Experts generally agreed the United States needs to develop what one witness called a more creative and dynamic policy toward Tehran.

Mark Palmer, a former State Department official, supports a stronger effort by Washington, similar to the role the U.S. played in Ukraine, to undermine the control clerical rulers have over Iranians. "We need to get behind the democrats and dissidents in Iran. We really see that as the solution. We have had an orange revolution (in Ukraine), perhaps a green revolution now in Iran, we need to find all the ways we can to support and encourage the Iranian people to stand up for their rights," he said.

Mr. Palmer adds that U.S. efforts should include appointment of a senior White House official to focus on Iran, and should include the threat of smart, targeted sanctions.

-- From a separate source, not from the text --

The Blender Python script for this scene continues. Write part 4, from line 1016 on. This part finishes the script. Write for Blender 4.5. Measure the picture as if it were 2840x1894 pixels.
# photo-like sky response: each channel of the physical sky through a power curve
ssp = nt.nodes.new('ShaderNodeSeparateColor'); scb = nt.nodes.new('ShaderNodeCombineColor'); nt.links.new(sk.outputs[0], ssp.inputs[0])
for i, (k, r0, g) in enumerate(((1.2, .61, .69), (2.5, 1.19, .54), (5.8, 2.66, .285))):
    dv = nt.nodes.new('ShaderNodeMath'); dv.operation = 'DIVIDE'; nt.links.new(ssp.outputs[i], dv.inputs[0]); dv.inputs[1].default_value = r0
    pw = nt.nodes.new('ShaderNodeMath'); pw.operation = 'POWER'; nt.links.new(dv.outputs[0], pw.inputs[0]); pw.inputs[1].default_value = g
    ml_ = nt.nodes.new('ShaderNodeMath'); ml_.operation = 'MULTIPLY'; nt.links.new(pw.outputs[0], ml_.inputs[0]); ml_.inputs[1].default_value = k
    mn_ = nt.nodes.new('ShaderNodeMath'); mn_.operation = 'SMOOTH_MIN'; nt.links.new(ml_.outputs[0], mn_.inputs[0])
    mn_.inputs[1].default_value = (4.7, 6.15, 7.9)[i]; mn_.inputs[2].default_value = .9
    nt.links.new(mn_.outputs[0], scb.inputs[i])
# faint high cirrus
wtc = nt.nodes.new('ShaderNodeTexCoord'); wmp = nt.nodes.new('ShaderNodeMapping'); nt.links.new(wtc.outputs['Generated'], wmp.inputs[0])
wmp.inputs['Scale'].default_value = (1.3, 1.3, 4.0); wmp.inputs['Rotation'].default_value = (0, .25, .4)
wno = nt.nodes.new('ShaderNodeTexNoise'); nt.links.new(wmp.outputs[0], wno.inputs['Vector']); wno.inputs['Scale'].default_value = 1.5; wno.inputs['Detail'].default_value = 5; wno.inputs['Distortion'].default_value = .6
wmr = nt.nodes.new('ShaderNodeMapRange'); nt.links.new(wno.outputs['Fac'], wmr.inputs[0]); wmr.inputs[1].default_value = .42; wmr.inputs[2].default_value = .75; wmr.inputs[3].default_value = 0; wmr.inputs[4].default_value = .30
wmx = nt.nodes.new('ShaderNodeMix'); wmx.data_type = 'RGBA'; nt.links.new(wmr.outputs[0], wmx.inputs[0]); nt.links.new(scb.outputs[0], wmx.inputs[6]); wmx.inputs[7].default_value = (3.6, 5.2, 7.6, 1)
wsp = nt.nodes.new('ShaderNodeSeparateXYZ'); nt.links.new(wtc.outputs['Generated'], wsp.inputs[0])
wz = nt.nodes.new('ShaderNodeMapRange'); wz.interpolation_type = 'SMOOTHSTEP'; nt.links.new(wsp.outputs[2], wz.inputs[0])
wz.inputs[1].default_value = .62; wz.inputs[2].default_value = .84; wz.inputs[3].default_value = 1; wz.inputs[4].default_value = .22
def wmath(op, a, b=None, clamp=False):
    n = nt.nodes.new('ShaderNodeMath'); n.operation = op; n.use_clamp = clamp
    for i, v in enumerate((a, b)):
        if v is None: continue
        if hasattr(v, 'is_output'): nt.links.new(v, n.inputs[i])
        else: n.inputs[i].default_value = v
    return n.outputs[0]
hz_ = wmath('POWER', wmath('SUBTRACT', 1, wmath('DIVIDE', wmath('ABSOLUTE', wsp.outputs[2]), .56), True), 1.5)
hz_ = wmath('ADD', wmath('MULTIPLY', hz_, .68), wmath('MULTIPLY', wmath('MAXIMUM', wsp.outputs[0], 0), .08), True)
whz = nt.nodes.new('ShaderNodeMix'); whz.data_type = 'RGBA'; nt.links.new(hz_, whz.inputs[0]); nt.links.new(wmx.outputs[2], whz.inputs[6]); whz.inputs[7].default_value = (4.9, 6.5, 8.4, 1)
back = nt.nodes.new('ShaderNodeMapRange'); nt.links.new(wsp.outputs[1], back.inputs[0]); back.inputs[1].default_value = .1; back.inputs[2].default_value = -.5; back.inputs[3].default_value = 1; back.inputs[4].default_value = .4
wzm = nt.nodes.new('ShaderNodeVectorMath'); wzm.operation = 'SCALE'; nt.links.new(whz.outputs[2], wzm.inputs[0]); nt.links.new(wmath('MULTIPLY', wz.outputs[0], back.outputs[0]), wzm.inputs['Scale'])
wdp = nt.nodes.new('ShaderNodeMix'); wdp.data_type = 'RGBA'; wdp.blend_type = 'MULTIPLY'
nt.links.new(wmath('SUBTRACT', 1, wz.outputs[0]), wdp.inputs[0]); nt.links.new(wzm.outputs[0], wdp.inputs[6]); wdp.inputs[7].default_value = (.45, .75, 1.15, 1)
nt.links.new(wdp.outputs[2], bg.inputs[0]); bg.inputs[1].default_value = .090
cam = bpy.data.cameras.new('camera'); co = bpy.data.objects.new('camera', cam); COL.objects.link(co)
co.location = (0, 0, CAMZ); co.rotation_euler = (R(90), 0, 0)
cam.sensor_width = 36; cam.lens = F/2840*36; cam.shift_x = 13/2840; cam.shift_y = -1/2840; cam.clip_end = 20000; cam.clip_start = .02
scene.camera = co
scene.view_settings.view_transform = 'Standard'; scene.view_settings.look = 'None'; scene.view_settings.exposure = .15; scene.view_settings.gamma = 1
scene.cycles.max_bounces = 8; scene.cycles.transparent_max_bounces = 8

Gary Sick, who served in the National Security Council in the administrations of Presidents Ford, Carter and Reagan, believes there is still time to head off development of an Iranian nuclear weapon.

But he warns any possible U.S. military attack, while it might set back Iran's nuclear development, would almost surely threaten those in Iran pushing for reform. "There is a very good chance that a U.S. military attack on Iran would be the one thing that would shut down the internal opposition, and give the hardline government the chance it wants to relinquish any pretext of democracy or concern for human rights," he said.

Henry Sokolkski, director of the Nonproliferation Policy Education Center, calls for a 10 to 15 year strategy to deal with a potential nuclear-armed Iran.

He believes Tehran does not yet have nuclear weapons, and expresses concern about what he calls an over-emphasis by policymakers not only on what Iran might do if or when it does have them, but also on extreme options to avert that. "In focusing on these extreme scenarios, U.S. policy planners have been drawn to acute options, such as bombing, invasion, and various forms of appeasement, that ultimately are only likely to make realization of the worst of what Iran might conceivably do with its nuclear capabilities, more probable," he said.

The expert testimony, and a separate hearing focusing on Iranian support for terrorism and human rights violations, came as Democratic and Republican lawmakers step up calls for action regarding Iran.

Some lawmakers favor legislation to support Iranian dissident groups, and proposals to put the United States on record explicitly backing regime change, modeled on similar action regarding Iraq before the ouster of Saddam Hussein.

Lawmakers also want the Bush administration to make clear to Tehran it must end its support for terrorist groups and what one lawmaker calls its continued disruption of Middle East peace efforts.

In their remarks Wednesday, expert witnesses also called for expansion of U.S. radio broadcasts to Iran by Voice of America and greater U.S. support for U.S.-based Persian language satellite broadcasters.

Meanwhile, as Wednesday's hearings were getting under way, Iran and Syria announced they will form a united front to confront threats from other countries.